A recount of votes in Broward County started hours after schedule because of machine glitches.
Elections officials today planned to begin a state-ordered recount of votes for U.S. Senator, Governor and Agriculture Commissioner at 7 a.m.
But the count didn’t begin until 11 a.m., according to the Miami Herald, because of failed logic and accuracy tests with 10 elections machines.
Bill Scherer, an attorney for Republican Rick Scott’s Senate campaign, told the Sun-Sentinel that the delay came from Democratic objections thanks to a large number of undervotes for the Senate race reported in the initial counting of votes.
“They are saying it was a machine glitch,” he told the Sun-Sentinel.
“Their only hope of overturning this election is claiming there was a machine malfunction.”
The argument in Broward came a day after Democrat Bill Nelson’s recount attorney, Marc Elias, argued machine calibration provided the best explanation why fewer votes were cast in Broward County for U.S. Senate than for Governor or even for Agriculture Commissioner.
In Broward, the initial tabulation showed 683,963 votes cast for Senate, compared with 708,955 votes cast for Governor.
Elias says that shows 24,992 undervotes at least in the election that might be picked up by properly calibrated machines.
The initial vote count found Scott leading Nelson in the Senate race statewide by 12,562 votes, about 0.15 percent of the almost 8.2 million votes cast.
The Senate race is one of three statewide elections, along with Governor and Agriculture Commissioner, with a margin narrow enough to trigger a machine recount.
In the Governor’s election, Republican Ron DeSantis leads Democrat Andrew Gillum by 33,684 votes, or 0.41 percent. For Agriculture Commissioner, Democrat Nikki Fried clings to a 5,326-vote edge, or 0.06 percent.
Broward County was the second-to-last county behind Palm Beach County to complete the initial tabulation of votes, shortly before the noon deadline on Saturday.

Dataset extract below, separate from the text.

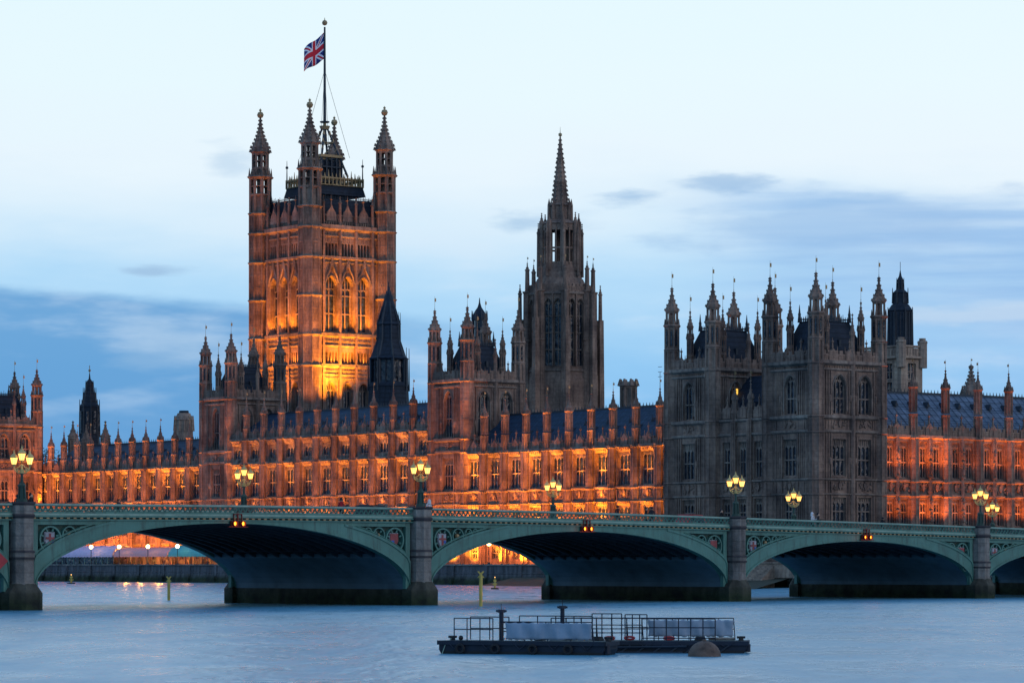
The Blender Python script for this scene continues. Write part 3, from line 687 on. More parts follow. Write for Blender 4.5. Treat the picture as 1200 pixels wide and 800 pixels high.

But many smaller counties have yet to begin the machine recount.
Broward County in the first tabulation reported 714,859 votes cast, a turnout of 60.82 percent.
Statewide, there were 8,302,983 votes in the first tabulation, a turnout of 62.53 percent.
2 comments
Marlene
November 13, 2018 at 4:43 am
What’s the matter? Couldn’t change enough ballots from Republican to DemocRAT in the time allowed?
Michael
November 14, 2018 at 9:19 am
The problem is people like you that don’t want the votes to be counted when there’s s possibility your party will lose. Stop blindly towing your party’s line and start thinking for yourself. It starts with not insulting half of your neighbors too, btw.